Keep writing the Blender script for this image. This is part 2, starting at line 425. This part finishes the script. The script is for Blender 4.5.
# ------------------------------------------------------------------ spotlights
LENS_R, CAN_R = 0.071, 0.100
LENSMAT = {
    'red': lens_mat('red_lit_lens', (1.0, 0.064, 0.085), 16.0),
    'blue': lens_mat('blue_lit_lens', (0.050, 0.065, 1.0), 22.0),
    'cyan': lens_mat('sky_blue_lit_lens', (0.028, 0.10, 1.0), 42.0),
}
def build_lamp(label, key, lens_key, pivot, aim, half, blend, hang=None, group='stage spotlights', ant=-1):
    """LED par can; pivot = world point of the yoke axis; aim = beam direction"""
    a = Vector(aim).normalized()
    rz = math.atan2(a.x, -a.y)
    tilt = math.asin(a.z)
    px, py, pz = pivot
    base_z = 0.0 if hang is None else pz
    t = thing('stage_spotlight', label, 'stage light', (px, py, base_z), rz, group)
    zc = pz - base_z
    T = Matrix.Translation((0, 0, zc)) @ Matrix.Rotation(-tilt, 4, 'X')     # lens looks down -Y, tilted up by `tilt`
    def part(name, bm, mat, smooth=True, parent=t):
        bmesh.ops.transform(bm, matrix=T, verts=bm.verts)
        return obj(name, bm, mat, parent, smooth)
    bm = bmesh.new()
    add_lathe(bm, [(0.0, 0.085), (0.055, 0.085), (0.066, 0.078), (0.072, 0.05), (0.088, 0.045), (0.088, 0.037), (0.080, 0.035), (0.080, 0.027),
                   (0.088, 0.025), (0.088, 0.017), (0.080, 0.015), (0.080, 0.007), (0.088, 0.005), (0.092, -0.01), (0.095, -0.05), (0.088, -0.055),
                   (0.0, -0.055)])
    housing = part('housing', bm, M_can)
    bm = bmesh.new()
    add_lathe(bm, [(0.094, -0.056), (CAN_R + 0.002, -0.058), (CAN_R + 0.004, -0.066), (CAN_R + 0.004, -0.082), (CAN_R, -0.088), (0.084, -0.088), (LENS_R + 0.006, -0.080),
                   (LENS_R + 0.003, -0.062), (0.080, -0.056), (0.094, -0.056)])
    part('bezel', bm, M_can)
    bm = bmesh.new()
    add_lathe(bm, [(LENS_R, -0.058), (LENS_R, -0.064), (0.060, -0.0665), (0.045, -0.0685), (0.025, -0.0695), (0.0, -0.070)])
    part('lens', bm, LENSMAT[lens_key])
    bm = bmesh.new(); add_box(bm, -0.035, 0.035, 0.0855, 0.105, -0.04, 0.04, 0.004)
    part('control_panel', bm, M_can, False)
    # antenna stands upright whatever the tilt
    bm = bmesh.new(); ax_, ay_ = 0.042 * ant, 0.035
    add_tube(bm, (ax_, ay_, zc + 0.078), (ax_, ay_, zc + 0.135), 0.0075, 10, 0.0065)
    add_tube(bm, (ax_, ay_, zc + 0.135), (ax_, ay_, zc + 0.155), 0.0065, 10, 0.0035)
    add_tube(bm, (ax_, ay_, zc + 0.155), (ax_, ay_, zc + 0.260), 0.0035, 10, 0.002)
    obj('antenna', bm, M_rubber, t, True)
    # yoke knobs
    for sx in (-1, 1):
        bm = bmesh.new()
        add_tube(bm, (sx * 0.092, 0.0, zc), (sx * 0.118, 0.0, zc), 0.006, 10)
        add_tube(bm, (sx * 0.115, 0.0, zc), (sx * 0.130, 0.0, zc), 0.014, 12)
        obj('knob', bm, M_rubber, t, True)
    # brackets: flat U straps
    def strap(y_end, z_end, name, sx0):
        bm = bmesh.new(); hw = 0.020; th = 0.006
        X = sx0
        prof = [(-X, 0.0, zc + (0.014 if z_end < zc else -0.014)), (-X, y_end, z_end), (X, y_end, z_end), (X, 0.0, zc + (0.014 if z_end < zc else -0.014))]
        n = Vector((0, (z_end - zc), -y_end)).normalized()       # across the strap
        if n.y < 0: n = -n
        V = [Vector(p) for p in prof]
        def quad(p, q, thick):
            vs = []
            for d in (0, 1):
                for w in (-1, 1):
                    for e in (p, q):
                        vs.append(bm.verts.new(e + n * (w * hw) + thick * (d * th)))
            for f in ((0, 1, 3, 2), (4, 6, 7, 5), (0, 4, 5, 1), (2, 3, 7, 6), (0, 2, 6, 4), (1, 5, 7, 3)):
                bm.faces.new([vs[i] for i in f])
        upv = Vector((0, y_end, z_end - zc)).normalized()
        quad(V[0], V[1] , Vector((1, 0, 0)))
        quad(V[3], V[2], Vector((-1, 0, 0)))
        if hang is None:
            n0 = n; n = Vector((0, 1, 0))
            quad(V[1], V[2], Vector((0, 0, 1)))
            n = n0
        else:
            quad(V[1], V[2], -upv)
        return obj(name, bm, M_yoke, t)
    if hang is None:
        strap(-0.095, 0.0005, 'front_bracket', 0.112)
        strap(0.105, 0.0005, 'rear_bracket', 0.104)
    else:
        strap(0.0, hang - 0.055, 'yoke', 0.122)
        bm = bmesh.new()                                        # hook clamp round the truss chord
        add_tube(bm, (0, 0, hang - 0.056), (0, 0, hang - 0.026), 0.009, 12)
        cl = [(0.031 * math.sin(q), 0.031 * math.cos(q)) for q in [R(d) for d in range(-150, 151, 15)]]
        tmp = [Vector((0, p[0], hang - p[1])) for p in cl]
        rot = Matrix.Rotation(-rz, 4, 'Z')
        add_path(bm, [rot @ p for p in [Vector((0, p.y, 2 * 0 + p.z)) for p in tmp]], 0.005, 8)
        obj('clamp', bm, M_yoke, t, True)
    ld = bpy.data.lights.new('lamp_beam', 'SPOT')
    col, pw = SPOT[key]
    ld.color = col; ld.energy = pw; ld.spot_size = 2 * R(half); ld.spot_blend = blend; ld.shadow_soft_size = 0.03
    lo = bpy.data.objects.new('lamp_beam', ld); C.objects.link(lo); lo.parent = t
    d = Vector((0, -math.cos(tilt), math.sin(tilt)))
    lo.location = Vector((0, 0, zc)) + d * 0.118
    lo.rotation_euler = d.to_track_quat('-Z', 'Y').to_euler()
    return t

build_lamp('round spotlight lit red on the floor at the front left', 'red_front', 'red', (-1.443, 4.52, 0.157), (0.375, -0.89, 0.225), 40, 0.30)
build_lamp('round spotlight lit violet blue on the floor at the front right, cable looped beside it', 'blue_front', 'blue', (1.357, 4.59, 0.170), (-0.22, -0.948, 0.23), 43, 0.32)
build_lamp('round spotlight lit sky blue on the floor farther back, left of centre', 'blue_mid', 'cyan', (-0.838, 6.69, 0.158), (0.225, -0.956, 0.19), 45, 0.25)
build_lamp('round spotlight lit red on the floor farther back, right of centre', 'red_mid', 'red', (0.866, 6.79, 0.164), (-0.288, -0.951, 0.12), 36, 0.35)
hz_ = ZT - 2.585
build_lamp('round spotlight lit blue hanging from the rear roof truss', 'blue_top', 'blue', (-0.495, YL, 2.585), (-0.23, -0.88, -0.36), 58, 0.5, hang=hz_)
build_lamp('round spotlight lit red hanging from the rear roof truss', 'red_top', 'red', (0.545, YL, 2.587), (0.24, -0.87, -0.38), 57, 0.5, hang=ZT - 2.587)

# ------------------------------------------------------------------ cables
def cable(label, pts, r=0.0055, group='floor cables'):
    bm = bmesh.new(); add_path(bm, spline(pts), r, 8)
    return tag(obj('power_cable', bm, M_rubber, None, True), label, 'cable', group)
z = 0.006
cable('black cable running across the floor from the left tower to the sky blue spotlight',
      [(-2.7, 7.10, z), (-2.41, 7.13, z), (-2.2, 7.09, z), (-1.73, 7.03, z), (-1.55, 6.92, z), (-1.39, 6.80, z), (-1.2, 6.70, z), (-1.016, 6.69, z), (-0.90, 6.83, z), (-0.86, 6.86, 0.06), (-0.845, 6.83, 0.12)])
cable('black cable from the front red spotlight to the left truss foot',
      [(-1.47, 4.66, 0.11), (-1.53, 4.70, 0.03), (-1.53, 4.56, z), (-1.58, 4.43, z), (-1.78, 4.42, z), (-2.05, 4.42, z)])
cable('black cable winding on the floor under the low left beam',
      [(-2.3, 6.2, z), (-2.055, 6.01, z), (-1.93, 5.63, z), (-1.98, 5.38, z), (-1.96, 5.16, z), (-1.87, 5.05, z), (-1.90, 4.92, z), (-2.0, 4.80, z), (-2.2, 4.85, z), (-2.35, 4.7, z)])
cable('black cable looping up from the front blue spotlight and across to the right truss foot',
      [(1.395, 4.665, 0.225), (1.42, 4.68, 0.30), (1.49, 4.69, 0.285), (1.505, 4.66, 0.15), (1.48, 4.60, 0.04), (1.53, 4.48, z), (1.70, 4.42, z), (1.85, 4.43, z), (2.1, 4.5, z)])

# Instructions for the task
Count each line where the string "part" occurs, and write only the number.

# Exercise output
6